University's Amazon rainforest project wins global award

A University of Suffolk conservation project in Peru has won a prestigious international ecotourism award for pioneering work that gives students hands-on experience using AI to protect endangered primates in the Amazon rainforest.

Two young people in rainforest
University of Suffolk students Leyla Huo and Dan Beckett in the Peruvian rainforest

Why it matters: The Regenerative Travel Impact Award recognises an approach combining tourist-funded fieldwork with cutting-edge AI monitoring – validating a model that gives UK conservation students rare access to hands-on primate research while advancing techniques that could reshape how scientists track endangered species globally.

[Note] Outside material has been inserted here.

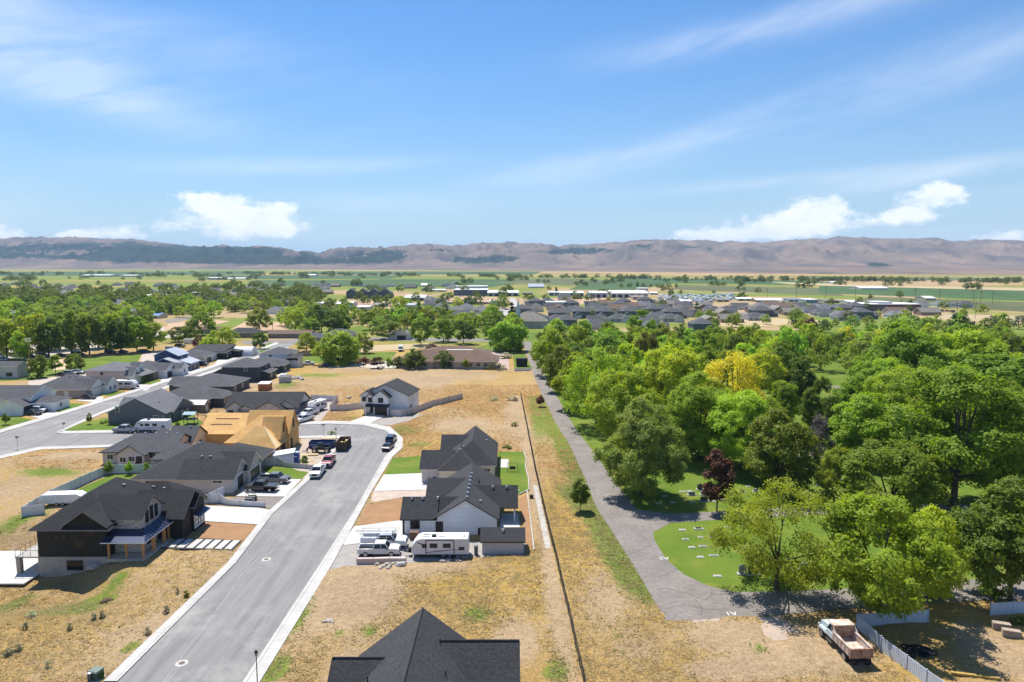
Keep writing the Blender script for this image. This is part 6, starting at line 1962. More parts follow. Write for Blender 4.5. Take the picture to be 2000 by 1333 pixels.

The details: The 8 Primates Project, led by Dr Mark Bowler at the University of Suffolk, uses bioacoustics – analysing animal sounds – to monitor species such as spider monkeys, howler monkeys and capuchins in Peru's Tambopata National Reserve.

Students live and work at one of South America's most remote research stations, collecting primate audio recordings with directional microphones. PhD student Borislava Gacheva uses the recordings to train AI algorithms that identify species from audio surveys, while tourists visiting the site contribute to data collection.

Last summer, second-year students Dan Beckett and Leyla Huo took tourist groups into the rainforest to collect samples, analyse recordings and deliver talks about primate conservation to visitors.

People in rainforest
Dr Mark Bowler with students Dan Beckett and Leyla Huo at the Amazon conservation project Photo: Mark Bowler (University of Suffolk)

What they're saying: Leyla Huo said: "The experience was incredible as it is one of the most remote ecolodges in South America, meaning I was able to fully immerse myself in nature and see the different biodiversity up close."

Dan Beckett said: "There's something special about seeing them in person. Visualising these with sonograms, which I've used to look at bat calls in the lab at university, was a good way to build on my existing skills."

Dr Mark Bowler, course leader for Wildlife, Ecology and Conservation Science and principal investigator at the 8 Primates Project, said: "It's a tremendous privilege to win this award, recognising the important work that the team and volunteers in Peru do each day to play their part in the conservation of primate species in the wild."

What's next: Ten Suffolk students will travel to Peru in early 2027 to study bioacoustics and primate ecology through a new optional primatology module.

The bottom line: The international recognition validates an innovative model that gives Suffolk students real-world conservation experience in the Amazon while pioneering AI tools that could reshape how scientists monitor endangered primates globally.